THE REQUEST
Pictures stay out of this copy, which runs from the first line of the material through the line containing "reed_patch('tall_grass', 'brown tall".

════════════════════

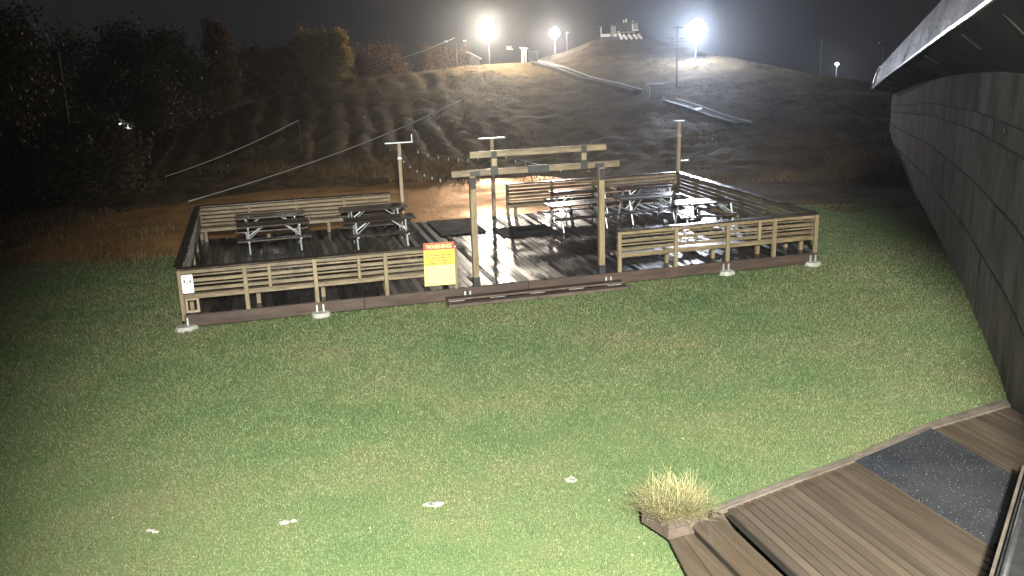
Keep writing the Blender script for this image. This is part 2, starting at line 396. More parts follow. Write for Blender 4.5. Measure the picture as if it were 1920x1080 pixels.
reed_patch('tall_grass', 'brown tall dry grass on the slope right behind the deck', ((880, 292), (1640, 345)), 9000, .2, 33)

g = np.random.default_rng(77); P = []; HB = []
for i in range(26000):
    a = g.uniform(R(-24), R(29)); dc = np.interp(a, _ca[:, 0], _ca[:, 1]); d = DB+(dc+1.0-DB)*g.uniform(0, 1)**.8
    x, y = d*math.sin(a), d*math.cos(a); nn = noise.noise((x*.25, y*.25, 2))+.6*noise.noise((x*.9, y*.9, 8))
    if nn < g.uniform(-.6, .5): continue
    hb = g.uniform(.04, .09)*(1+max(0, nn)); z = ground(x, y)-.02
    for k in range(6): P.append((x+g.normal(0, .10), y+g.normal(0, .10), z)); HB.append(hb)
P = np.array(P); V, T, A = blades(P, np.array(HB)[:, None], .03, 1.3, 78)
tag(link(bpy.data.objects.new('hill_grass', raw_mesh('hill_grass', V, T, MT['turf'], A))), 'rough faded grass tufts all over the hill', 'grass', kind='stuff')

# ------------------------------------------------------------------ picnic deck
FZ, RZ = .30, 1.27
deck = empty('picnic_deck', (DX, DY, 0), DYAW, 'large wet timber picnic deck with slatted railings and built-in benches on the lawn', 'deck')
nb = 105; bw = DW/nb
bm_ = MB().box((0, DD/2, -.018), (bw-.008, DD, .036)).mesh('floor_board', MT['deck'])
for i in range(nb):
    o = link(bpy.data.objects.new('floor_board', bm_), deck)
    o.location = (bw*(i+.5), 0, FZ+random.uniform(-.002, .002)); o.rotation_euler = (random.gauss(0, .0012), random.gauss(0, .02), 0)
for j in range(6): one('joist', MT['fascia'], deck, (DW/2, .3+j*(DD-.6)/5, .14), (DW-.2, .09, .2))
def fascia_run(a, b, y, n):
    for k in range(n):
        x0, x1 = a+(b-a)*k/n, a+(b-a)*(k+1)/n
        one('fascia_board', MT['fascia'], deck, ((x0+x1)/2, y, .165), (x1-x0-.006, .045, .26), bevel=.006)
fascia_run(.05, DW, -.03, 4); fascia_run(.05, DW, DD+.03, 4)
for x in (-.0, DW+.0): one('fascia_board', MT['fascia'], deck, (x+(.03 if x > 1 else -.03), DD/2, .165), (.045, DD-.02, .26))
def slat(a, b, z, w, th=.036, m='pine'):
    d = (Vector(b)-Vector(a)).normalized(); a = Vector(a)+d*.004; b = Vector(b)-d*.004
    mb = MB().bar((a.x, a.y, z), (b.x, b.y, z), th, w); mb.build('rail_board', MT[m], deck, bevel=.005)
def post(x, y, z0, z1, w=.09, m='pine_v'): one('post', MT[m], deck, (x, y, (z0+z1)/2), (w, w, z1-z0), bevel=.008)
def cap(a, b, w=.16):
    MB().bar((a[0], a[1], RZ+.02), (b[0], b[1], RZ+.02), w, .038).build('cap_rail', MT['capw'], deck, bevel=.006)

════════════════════

WRITTEN RESPONSE
Keep writing the Blender script for this image. This is part 2, starting at line 396. More parts follow. Write for Blender 4.5. Measure the picture as if it were 1920x1080 pixels.
reed_patch('tall_grass', 'brown tall dry grass on the slope right behind the deck', ((880, 292), (1640, 345)), 9000, .2, 33)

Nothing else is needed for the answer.